Within the data that follows, set down exactly the lines from the one containing "for Blender 4.5." through the one containing "cr.f += [(3, 2, 1, 0)];", both ends included.

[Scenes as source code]
───

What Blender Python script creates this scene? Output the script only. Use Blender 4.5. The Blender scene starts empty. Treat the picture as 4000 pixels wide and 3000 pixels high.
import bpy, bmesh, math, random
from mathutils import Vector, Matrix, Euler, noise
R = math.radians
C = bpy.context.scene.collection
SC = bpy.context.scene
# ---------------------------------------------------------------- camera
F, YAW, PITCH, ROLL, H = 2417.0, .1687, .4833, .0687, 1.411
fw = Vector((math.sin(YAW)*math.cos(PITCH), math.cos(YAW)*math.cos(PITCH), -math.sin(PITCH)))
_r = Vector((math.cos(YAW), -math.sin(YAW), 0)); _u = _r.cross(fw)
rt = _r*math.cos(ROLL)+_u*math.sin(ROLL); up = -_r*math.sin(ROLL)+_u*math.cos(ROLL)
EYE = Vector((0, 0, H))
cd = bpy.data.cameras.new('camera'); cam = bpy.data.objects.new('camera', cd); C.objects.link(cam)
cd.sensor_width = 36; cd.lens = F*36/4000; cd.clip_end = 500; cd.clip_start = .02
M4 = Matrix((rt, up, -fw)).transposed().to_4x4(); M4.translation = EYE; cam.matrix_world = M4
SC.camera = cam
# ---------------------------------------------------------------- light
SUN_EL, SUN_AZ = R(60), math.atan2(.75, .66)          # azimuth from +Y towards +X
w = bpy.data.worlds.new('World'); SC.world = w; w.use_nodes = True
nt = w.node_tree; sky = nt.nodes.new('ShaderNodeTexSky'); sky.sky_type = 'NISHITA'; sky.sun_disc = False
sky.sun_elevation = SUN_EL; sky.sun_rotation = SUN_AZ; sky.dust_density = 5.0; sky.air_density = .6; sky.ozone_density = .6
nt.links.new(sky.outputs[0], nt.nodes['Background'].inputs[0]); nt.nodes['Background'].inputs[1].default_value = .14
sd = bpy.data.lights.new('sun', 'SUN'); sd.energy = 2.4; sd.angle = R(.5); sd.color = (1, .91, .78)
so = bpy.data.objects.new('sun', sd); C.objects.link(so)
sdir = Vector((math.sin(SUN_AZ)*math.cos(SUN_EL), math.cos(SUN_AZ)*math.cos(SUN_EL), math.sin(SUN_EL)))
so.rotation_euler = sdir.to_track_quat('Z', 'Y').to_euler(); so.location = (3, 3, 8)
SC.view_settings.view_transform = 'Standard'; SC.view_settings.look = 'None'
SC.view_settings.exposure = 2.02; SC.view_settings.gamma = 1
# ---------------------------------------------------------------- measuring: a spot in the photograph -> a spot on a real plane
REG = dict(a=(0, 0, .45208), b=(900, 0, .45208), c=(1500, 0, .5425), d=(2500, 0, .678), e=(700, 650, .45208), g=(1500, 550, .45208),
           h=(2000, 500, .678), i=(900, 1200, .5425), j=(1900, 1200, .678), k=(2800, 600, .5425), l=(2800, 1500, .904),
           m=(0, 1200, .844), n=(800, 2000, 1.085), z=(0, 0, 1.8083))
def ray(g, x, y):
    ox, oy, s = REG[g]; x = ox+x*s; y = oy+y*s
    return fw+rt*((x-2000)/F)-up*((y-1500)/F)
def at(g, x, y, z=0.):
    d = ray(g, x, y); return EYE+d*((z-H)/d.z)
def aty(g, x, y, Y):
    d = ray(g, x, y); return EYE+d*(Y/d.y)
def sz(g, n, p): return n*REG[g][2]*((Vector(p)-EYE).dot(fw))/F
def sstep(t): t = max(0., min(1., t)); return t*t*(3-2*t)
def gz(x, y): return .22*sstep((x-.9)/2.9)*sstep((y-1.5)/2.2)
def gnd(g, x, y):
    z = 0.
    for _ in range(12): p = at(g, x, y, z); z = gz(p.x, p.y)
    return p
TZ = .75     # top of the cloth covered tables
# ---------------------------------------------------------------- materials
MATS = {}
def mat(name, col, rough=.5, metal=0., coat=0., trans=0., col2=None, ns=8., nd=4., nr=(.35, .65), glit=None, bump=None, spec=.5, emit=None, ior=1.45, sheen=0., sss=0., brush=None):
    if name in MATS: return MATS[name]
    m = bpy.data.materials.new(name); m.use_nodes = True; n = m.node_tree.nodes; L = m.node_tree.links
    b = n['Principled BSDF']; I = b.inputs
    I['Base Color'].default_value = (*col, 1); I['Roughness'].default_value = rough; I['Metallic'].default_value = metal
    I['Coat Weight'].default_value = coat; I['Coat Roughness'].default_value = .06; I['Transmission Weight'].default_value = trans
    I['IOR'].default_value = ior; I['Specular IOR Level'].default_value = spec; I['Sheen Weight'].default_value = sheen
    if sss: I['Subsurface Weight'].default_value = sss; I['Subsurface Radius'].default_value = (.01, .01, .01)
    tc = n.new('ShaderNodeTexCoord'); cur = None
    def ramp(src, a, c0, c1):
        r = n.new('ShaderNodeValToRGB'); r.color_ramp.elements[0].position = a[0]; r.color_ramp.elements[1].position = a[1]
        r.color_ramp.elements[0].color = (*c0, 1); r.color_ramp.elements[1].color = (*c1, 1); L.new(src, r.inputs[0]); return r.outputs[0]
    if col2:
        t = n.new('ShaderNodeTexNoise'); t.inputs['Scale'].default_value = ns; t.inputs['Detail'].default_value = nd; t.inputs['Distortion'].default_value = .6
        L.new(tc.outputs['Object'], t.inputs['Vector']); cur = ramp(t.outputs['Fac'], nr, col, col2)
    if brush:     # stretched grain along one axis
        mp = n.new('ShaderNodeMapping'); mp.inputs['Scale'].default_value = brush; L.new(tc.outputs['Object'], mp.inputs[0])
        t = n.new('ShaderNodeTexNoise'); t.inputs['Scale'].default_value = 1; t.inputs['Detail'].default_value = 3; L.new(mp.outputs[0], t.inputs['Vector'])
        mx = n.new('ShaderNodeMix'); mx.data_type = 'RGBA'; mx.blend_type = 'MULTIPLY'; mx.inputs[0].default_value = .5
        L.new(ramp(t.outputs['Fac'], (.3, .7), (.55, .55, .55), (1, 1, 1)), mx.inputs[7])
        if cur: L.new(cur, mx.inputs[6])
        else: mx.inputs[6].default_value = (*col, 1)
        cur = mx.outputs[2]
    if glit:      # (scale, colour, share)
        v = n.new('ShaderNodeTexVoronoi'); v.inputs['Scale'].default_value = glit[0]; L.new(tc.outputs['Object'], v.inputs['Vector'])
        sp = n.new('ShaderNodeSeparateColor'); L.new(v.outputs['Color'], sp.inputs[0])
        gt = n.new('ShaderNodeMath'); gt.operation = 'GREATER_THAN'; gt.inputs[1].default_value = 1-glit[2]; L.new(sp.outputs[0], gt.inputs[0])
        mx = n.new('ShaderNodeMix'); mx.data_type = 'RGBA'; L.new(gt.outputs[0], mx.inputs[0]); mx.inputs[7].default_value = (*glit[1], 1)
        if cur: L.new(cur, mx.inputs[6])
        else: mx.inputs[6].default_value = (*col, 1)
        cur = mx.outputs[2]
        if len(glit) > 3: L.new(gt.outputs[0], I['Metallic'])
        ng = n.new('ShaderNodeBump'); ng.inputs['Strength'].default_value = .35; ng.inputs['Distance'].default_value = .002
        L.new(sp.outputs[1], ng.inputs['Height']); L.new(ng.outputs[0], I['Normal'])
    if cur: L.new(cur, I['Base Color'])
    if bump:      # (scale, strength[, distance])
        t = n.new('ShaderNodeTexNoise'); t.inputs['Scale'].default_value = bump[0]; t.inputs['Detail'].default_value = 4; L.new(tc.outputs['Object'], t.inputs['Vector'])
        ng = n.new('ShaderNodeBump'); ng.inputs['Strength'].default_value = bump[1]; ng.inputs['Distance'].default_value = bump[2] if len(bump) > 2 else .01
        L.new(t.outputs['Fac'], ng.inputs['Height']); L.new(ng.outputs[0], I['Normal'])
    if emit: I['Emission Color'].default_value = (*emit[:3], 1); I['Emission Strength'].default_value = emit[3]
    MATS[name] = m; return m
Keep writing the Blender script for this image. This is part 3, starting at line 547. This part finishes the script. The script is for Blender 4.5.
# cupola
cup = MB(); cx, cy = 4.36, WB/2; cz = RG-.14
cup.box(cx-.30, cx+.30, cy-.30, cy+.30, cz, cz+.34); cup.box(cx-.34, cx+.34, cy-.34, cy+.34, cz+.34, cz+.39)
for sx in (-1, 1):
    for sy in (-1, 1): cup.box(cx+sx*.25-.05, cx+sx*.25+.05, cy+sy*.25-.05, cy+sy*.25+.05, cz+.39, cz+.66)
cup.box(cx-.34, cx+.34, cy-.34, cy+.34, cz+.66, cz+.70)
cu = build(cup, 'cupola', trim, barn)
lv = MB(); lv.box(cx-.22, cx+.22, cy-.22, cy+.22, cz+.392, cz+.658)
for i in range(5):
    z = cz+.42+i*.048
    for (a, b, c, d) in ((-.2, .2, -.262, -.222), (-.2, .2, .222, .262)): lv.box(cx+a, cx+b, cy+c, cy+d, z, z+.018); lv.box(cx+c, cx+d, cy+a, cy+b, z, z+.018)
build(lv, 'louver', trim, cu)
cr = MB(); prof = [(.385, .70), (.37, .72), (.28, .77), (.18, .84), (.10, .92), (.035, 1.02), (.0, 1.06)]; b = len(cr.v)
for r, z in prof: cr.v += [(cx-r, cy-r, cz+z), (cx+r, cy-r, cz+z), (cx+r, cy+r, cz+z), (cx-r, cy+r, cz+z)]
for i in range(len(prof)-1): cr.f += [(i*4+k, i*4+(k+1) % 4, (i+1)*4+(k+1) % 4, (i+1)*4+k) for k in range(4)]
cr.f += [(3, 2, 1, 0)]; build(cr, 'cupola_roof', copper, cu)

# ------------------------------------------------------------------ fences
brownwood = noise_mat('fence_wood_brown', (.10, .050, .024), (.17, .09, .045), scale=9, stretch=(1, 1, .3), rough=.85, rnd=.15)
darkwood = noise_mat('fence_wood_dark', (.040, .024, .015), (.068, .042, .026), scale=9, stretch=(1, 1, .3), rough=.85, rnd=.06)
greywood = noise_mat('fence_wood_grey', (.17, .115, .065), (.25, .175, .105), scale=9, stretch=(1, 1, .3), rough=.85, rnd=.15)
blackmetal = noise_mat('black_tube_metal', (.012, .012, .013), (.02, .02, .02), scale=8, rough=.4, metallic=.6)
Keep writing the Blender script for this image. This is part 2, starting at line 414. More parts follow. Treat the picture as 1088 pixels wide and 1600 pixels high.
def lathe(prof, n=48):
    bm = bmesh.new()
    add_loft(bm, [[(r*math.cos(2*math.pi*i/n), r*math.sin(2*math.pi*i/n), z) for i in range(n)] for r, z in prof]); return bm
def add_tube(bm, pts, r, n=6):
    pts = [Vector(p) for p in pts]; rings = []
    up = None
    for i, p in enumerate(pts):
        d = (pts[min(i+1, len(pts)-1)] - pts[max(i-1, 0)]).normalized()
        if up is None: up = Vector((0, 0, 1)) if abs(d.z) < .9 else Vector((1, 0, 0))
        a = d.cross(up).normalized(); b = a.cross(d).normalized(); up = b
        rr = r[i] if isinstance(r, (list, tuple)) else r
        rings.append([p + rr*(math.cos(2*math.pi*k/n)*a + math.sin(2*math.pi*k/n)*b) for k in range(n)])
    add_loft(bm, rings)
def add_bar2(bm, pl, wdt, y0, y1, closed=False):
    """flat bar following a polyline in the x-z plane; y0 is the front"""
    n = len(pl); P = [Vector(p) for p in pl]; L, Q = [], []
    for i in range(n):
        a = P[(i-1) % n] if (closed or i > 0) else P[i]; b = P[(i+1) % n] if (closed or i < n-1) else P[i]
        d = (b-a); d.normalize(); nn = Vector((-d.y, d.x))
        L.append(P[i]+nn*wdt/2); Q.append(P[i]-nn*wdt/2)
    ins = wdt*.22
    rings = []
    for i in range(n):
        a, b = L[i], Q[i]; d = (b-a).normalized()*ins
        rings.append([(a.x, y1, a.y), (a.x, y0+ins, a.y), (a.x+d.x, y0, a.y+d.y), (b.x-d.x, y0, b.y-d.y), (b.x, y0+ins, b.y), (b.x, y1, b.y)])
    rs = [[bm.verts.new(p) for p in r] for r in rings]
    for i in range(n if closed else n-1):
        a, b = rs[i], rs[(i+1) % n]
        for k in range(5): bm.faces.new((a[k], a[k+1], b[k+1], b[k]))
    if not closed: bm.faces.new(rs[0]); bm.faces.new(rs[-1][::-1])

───

Exercise output:
Keep writing the Blender script for this image. This is part 3, starting at line 547. This part finishes the script. The script is for Blender 4.5.
# cupola
cup = MB(); cx, cy = 4.36, WB/2; cz = RG-.14
cup.box(cx-.30, cx+.30, cy-.30, cy+.30, cz, cz+.34); cup.box(cx-.34, cx+.34, cy-.34, cy+.34, cz+.34, cz+.39)
for sx in (-1, 1):
    for sy in (-1, 1): cup.box(cx+sx*.25-.05, cx+sx*.25+.05, cy+sy*.25-.05, cy+sy*.25+.05, cz+.39, cz+.66)
cup.box(cx-.34, cx+.34, cy-.34, cy+.34, cz+.66, cz+.70)
cu = build(cup, 'cupola', trim, barn)
lv = MB(); lv.box(cx-.22, cx+.22, cy-.22, cy+.22, cz+.392, cz+.658)
for i in range(5):
    z = cz+.42+i*.048
    for (a, b, c, d) in ((-.2, .2, -.262, -.222), (-.2, .2, .222, .262)): lv.box(cx+a, cx+b, cy+c, cy+d, z, z+.018); lv.box(cx+c, cx+d, cy+a, cy+b, z, z+.018)
build(lv, 'louver', trim, cu)
cr = MB(); prof = [(.385, .70), (.37, .72), (.28, .77), (.18, .84), (.10, .92), (.035, 1.02), (.0, 1.06)]; b = len(cr.v)
for r, z in prof: cr.v += [(cx-r, cy-r, cz+z), (cx+r, cy-r, cz+z), (cx+r, cy+r, cz+z), (cx-r, cy+r, cz+z)]
for i in range(len(prof)-1): cr.f += [(i*4+k, i*4+(k+1) % 4, (i+1)*4+(k+1) % 4, (i+1)*4+k) for k in range(4)]
cr.f += [(3, 2, 1, 0)]; build(cr, 'cupola_roof', copper, cu)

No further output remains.